There is a story that Ram Tirtha used to tell. A man who was a little mad lived in a small village with his wife. His friends liked to tease him and make fun of him because they all thought he was stupid.

One day, one of them said, 'We have some bad news for you. Your wife has become a widow.'

He believed them and started crying out in grief, 'My wife has become a widow! My wife has become a widow!'

Some of the people he passed on the street laughed at him and said, 'Why are you mourning? You are very much alive. How can your wife be a widow if you yourself are alive to complain about it?'

'My closest friends have told me this,' he replied, 'and I trust them. They are very reliable people. If they are saying that my wife has become a widow, it must be true.'

We would think that a man who behaved like this was utterly stupid because he chose to believe the words of others instead of his own experience. But are we any better? We believe, on the basis of indirect information provided by the senses, that we are the body. The experience of 'I am', of the Self, is present in all of us, but when the mischievous senses gang up on us and try to make us believe something that is patently untrue, we believe them and ignore our direct experience.

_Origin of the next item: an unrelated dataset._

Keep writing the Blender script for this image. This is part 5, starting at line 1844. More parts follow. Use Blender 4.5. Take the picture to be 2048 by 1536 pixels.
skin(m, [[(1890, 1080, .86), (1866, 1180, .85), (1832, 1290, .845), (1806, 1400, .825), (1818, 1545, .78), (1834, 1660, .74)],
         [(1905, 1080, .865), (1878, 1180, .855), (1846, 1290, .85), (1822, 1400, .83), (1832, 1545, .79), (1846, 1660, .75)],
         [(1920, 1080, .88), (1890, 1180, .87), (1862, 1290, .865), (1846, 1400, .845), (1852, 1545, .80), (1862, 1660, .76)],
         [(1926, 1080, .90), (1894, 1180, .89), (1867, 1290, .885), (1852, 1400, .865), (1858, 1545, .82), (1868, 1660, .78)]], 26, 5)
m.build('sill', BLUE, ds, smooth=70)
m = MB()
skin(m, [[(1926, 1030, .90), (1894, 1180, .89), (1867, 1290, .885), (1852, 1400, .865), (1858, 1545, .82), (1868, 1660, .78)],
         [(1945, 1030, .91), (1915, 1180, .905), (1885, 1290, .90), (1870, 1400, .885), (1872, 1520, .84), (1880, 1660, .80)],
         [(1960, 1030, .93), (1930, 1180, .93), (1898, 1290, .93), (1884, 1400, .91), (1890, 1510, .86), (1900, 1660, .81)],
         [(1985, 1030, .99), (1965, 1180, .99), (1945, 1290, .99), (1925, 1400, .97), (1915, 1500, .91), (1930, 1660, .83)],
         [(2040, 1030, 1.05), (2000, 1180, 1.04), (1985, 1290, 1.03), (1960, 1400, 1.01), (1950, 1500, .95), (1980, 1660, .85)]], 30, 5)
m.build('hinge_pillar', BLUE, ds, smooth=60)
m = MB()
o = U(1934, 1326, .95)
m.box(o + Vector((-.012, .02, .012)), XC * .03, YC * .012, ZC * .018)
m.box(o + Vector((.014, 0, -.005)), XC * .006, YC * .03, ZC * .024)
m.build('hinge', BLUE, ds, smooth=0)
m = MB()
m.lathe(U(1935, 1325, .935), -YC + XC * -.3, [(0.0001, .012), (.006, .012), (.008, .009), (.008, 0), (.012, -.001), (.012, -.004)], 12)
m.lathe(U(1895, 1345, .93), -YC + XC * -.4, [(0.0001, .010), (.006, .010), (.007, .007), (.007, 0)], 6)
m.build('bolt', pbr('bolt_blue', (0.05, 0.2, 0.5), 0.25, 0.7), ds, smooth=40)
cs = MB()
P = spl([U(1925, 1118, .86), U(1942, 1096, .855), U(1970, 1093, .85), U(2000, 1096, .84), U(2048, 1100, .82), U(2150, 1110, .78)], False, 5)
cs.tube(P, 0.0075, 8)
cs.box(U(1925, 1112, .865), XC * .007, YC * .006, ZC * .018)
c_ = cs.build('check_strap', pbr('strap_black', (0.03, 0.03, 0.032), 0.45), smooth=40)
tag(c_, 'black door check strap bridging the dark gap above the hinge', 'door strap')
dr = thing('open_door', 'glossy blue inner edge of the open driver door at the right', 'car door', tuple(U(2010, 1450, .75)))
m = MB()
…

Then we grieve about our state, lamenting, 'I am bound; I am unenlightened; I am not free'.

And even when the Guru comes along and says, 'You are the Self. You are free. Why do you insist on believing this misinformation that the mischievous senses are giving you?' still you do not believe the truth.

You tell him, "The senses have always given me reliable information in the past. I have learned to trust them. What they tell me must be true.'

And so you go on grieving and complaining, even when your direct experience and the words of the Guru agree with each other and reveal the truth.